Rational design of electrode mesostructures with integration of polycrystalline and single-crystalline Ni-rich particles

Abstract

Achieving high areal capacity in cathode electrodes is indispensable for the commercial realization of highenergy-density lithium-ion batteries (LIBs). However, such thick and dense cathode electrodes often suffer from sluggish kinetics, particle fracture, and nonuniform electrochemical reactions within the electrode, ultimately leading to battery degradation. Herein, we tailored a bimodal electrode architecture by integrating commercially viable Ni-rich single-crystalline LiNi0.8Co0.1Mn0.1O2 (SC-NCM) and polycrystalline NCM (PC-NCM) to resolve this trade-off. We demonstrate that smaller SC-NCM particles perform crucial dual functions.
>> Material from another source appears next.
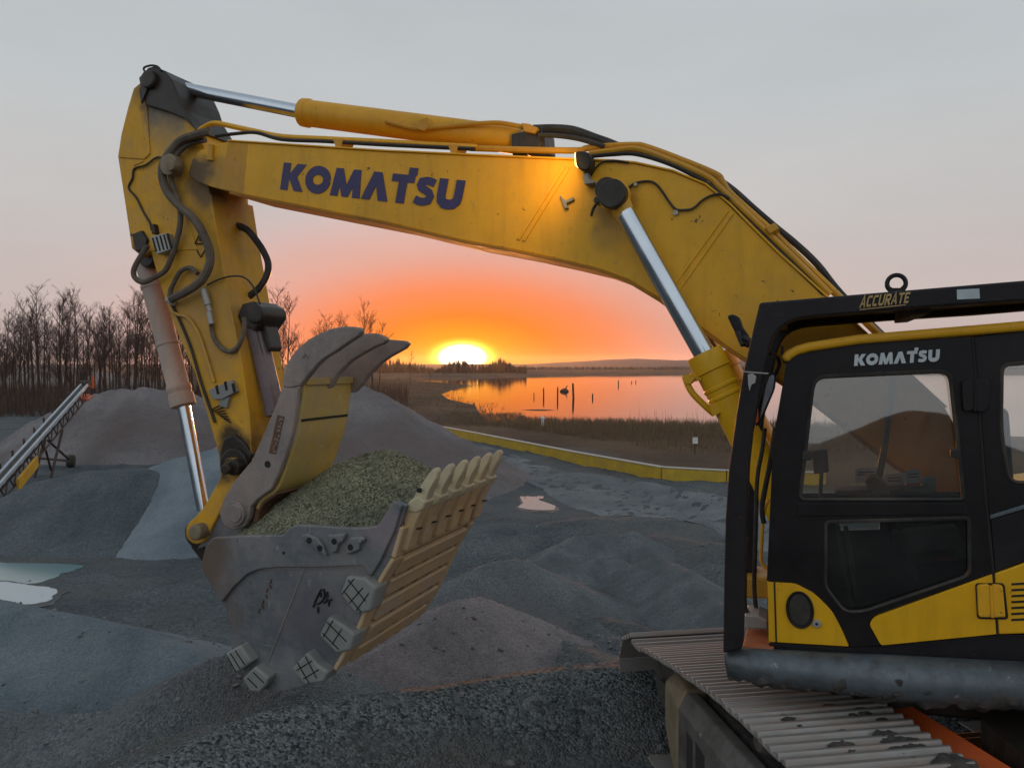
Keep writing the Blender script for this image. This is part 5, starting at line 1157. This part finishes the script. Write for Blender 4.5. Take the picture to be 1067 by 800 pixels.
roof_line = [(821, 371), (825, 366), (832, 362), (845, 358.6), (896, 351), (1012, 342), (1067, 337.5), (1185, 329)]
b = MB(); ribbon(b, [fu(x, y + 7.5, CL) for x, y in roof_line], CL + .03, CR_ - .03, -.05); part('roof', b, 'yellow', cab, .022, False, 3)
# far side wall with its window openings
holed('far_wall', cabout, [rounded([(838, 384), (1003, 372), (1010, 513), (826, 514)], 9), rounded([(1030, 372), (1150, 364), (1150, 500), (1034, 508)], 9), rounded([(870, 541), (917, 540), (917, 552), (872, 553)], 2)], CR_ + .04, CR_, 'black', cab, 0)
b = MB(); trace(b, [(836, 382), (1005, 370), (1012, 515), (824, 516)], CR_ + .022, CR_ + .016); part('far_window', b, 'far_glass', cab)
b = MB(); b.tube([pm(931, 389, CR_ + .05), pm(928, 420, CR_ + .05), pm(921, 470, CR_ + .05), pm(912, 518, CR_ + .05)], .021, 8); part('far_window_bar', b, 'console', cab, 0, True)
# windscreen and A pillars
b = MB(); ribbon(b, FR, CL - .05, CR_ + .05, .008); part('windscreen', b, 'glass', cab)
for l0 in (CR_ + .05,):
    b = MB(); ribbon(b, FR, l0 + .0, l0 - .06, .05); part('front_pillar', b, 'black', cab, .01)
# papers stuck to the far window, console, seat, levers
for q, mt in [([(891, 488), (917.5, 486.5), (918, 501), (891, 503)], 'paper'), ([(922, 494), (943, 492.5), (943, 509), (921, 510)], 'paper'), ([(943.5, 489.5), (959, 488.5), (959, 503), (944, 504)], 'paper_blue'), ([(944, 504), (959, 503), (959.3, 506.5), (944, 507)], 'paper_red'), ([(961, 496.5), (975, 496), (975.5, 510), (961, 510.5)], 'paper_blue')]:
    b = MB(); trace(b, q, CR_ + .036, CR_ + .034); part('paper_notice', b, mt, cab)
b = MB()
for x0, x1, y in ((893, 912, 492), (893, 912, 494.5), (925, 939, 498), (925, 939, 501), (946, 957, 494), (946, 957, 497)): b.tube([pm(x0, y, CR_ + .037), pm(x1, y - .6, CR_ + .037)], .004, 4)
part('print_line', b, 'groove', cab)['kind'] = 'stuff'
b = MB(); trace(b, [(902, 499), (912, 497), (924, 503), (928, 515), (910, 516), (903, 507)], 1.0, .8); trace(b, [(870, 511), (976, 510), (976, 515), (870, 516)], .75, .55); part('side_console', b, 'console', cab, .015)
b = MB(); trace(b, rounded([(952, 588), (1045, 580), (1050, 612), (958, 620)], 8), 1.25, .78); seat = part('seat', b, 'seat', cab, .04, False, 3)
b = MB(); trace(b, rounded([(1018, 430), (1052, 424), (1064, 588), (1030, 592)], 10), 1.24, .80); part('seat_back', b, 'seat', seat, .04, False, 3) if False else part('seat_back', b, 'seat', cab, .04, False, 3)
b = MB(); trace(b, [(965, 618), (1040, 612), (1044, 652), (968, 656)], 1.15, .85); part('seat_base', b, 'console', cab, .02)
b = MB(); trace(b, rounded([(930, 556), (1000, 549), (1004, 570), (934, 578)], 5), 1.36, 1.24); b.tube(smooth([pm(940, 556, 1.3), pm(934, 542, 1.3), pm(932, 528, 1.3)], 4), .016, 8); b.tube([pm(932, 530, 1.3), pm(929, 519, 1.3)], .03, 10); part('joystick_console', b, 'console', cab, .015)
b = MB(); b.tube(smooth([pm(890, 640, 1.0), pm(880, 590, 1.0), pm(872, 545, 1.0)], 5), .014, 8); b.tube(smooth([pm(896, 640, .9), pm(888, 590, .9), pm(881, 548, .9)], 5), .014, 8); part('travel_lever', b, 'console', cab)
b = MB(); trace(b, [(846, 470), (862, 468), (864, 492), (848, 494)], .72, .66); b.tube([pm(856, 492, .69), pm(852, 560, .69)], .015, 6); part('monitor', b, 'console', cab, .008)
# door
door_out = [(820, 375), (825, 368.5), (833, 364.5), (846, 361.8), (1012, 350.5), (1020, 440), (1026, 517), (1034, 597), (912, 640), (907, 644), (905.5, 650), (908, 658), (917.5, 672), (886, 674), (880, 659), (868, 636), (858, 625), (849, 617), (829, 606.5), (799, 605), (805.6, 457.5), (816.5, 395)]
up = rounded([(848, 392.5, 13), (990, 386, 13), (1004, 520, 5), (833.5, 520, 5)], 10)
lo = rounded([(860.5, 543.5, 5), (1009.5, 539.5, 5), (1010.5, 599, 8), (899, 637, 9), (880, 637, 8), (860, 611, 6)], 6)
door = holed('door', door_out, [up, lo], CL, CL - .045, 'black', EX, .007)
def leaning_pane(px, name, parent, lean=.032):
    F = [fu(x, y, CL - .02) for x, y in px]; u0, u1 = min(p[1] for p in F), max(p[1] for p in F); b = MB()
    lf = lambda u: CL - .014 - lean * (u - u0) / (u1 - u0)
    b.prism([m(f, lf(u), u) for f, u in F], [m(f, lf(u) - .006, u) for f, u in F]); return part(name, b, 'glass', parent)
leaning_pane(up, 'upper_window', door)
b = MB(); trace(b, lo, CL - .018, CL - .024); part('lower_window', b, 'glass_dark', door)
b = MB(); P = [pm(x, y, CL - .001) for x, y in up]; b.tube(P + [P[0]], .011, 6); part('window_seal', b, 'rubber', door, 0, True)
b = MB(); P = [pm(x, y, CL - .001) for x, y in lo]; b.tube(P + [P[0]], .010, 6); part('window_seal', b, 'rubber', door, 0, True)
b = MB(); trace(b, [(831, 524), (1006, 524), (1009, 536), (829, 538)], CL + .006, CL - .005); part('window_rail', b, 'black', door, .004)
b = MB(); trace(b, rounded([(836, 470), (846.5, 470), (846.5, 479.5), (835, 479.5)], 3), CL + .012, CL - .02); part('window_latch', b, 'rubber', door, .004)
b = MB(); trace(b, rounded([(990.5, 468), (1000, 468), (1001, 477), (990.5, 477)], 3), CL + .012, CL - .02); part('window_latch', b, 'rubber', door, .004)
lettering('KOMATSU', HEAVY, [(891, 369.3), (979.5, 363.8), (978.5, 376.3), (889.8, 381.3)], CL + .002, door, 'logo_white', .06, -.02)
b = MB(); trace(b, rounded([(1002, 397), (1014, 395), (1014.5, 428), (1004, 429)], 4), CL + .035, CL - .01); trace(b, rounded([(1016, 395), (1028, 394.5), (1031, 400), (1031, 424), (1026, 430), (1017, 429)], 4), CL + .035, CL - .01); b.tube([pm(1015, 395, CL + .02), pm(1016, 429, CL + .02)], .014, 8); part('door_hinge', b, 'black', door, .008)
b = MB(); trace(b, rounded([(1018.5, 610), (1031, 608.5), (1032, 643), (1020, 642.5)], 3), CL + .03, CL - .01); trace(b, rounded([(1034, 609), (1045, 610), (1048, 642), (1036, 643.5)], 3), CL + .03, CL - .01); b.tube([pm(1032.5, 610, CL + .018), pm(1034, 643, CL + .018)], .012, 8); part('door_hinge', b, 'yellow', door, .008)
b = MB(); P = rounded([(1017, 608), (1045.5, 608), (1049.5, 644), (1019, 643.5)], 3); P = [pm(x, y, CL + .003) for x, y in P]; b.tube(P + [P[0]], .006, 5); part('hinge_gap', b, 'groove', door)
# yellow panels
b = MB(); trace(b, rounded([(799.5, 606, 1), (829, 607.5, 6), (849, 618, 8), (868, 637, 8), (879, 659, 6), (885, 673.5, 2), (801, 668.5, 1)], 4), CL - .004, CL - .10); yp = part('front_corner_panel', b, 'yellow_clean', cab, .009)
b = MB(); b.tube([pm(807, 606.5, CL - .003), pm(809, 669, CL - .003)], .005, 5); part('panel_seam', b, 'groove', cab)
b = MB(); f, u = fu(833.5, 635, CL); b.add([m(f + .062 * math.cos(a) , CL + .006, u + .092 * math.sin(a)) for a in np.linspace(0, 2 * math.pi, 29)[:-1]] + [m(f + .062 * math.cos(a), CL - .02, u + .092 * math.sin(a)) for a in np.linspace(0, 2 * math.pi, 29)[:-1]], [tuple(range(28)), tuple(range(55, 27, -1))] + [(i, i + 28, (i + 1) % 28 + 28, (i + 1) % 28) for i in range(28)]); part('oval_grommet', b, 'rubber', cab, .01)
b = MB(); b.tube([m(f + .064 * math.cos(a), CL + .003, u + .095 * math.sin(a)) for a in np.linspace(0, 2 * math.pi, 33)], .008, 6); part('grommet_ring', b, 'black', cab, 0, True)
b = MB(); disc(b, 851, 650, CL + .012, CL - .01, .022, 16); part('lock', b, 'fitting', cab, .004)
b = MB(); disc(b, 851, 650, CL + .014, CL + .01, .008, 10); part('keyhole', b, 'groove', cab)
b = MB(); trace(b, rounded([(905.6, 650, 4), (911, 642.5, 4), (1034, 598, 1), (1038.2, 660.5, 1), (918, 672.2, 3)], 3), CL + .004, CL - .06); part('door_panel', b, 'yellow_clean', door, .008)
sp_ = MB(); trace(sp_, [(1036, 597.5), (1067, 586.5), (1195, 541), (1203, 657), (1067, 660), (1040.3, 660.8)], CL + .002, CL - .06); sp_ = part('side_panel', sp_, 'yellow_clean', EX, .008)
b = MB()
for i in range(7):
    y = 606.5 + i * 6.2; trace(b, [(1054, y + .9), (1100, y - 1.8), (1100, y + .9), (1054, y + 3.1)], CL + .0045, CL - .02)
part('vent_slot', b, 'groove', sp_)['kind'] = 'stuff'
# rear quarter of the cab
rp = holed('rear_quarter', [(1014, 350.3), (1067, 343.5), (1180, 334), (1197, 540), (1067, 585.5), (1036, 596.5), (1028, 517), (1022, 440)], [rounded([(1044, 380, 9), (1092, 376, 9), (1100, 502, 9), (1052, 503, 12), (1043, 450, 20)], 8)], CL - .003, CL - .05, 'black', EX, .006)
leaning_pane(rounded([(1044, 380, 9), (1092, 376, 9), (1100, 502, 9), (1052, 503, 12), (1043, 450, 20)], 8), 'quarter_window', rp)
b = MB(); P = [pm(x, y, CL - .004) for x, y in rounded([(1044, 380, 9), (1092, 376, 9), (1100, 502, 9), (1052, 503, 12), (1043, 450, 20)], 8)]; b.tube(P + [P[0]], .010, 6); part('window_seal', b, 'rubber', rp, 0, True)
b = MB(); trace(b, [(1031.5, 537), (1067, 526), (1190, 488), (1190, 492), (1067, 530.5), (1032, 541)], CL + .012, CL - .01); part('trim_strip', b, 'tube', rp, .004)
b = MB(); trace(b, [(1032.5, 542), (1067, 531.5), (1190, 494), (1197, 538), (1067, 585), (1037, 596)], CL + .002, CL - .02); part('lower_panel', b, 'black_guard', rp, .004)
b = MB(); b.tube([pm(1013, 351, CL), pm(1021, 440, CL), pm(1027, 517, CL), pm(1035, 597, CL), pm(1039.3, 661, CL)], .007, 6); part('door_gap', b, 'groove', door)
b = MB(); trace(b, [(801, 669.3), (885, 674.3), (918, 672.8), (1038, 661.3), (1067, 660.6), (1205, 658), (1205, 705), (1067, 700), (801, 688)], CL - .02, CL - .12); part('sill', b, 'black_guard', cab, .006)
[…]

They not only function as interstitial fillers to improve packing density and spatial uniformity across the electrode, but also serve as mechanical buffers to dissipate stress concentrations and preserve the structural integrity of the fragile PC-NCM framework during high-pressure calendering. This synergistic architecture results in a significant reduction of electrode resistance, which in turn improves rate capability and enhances high-temperature cycling stability, despite utilizing the same active material chemistry. This work proves that engineering material-level architecture is a powerful strategy for overcoming the performance limitations of current materials, providing practical guidance for designing high-energy-density LIBs.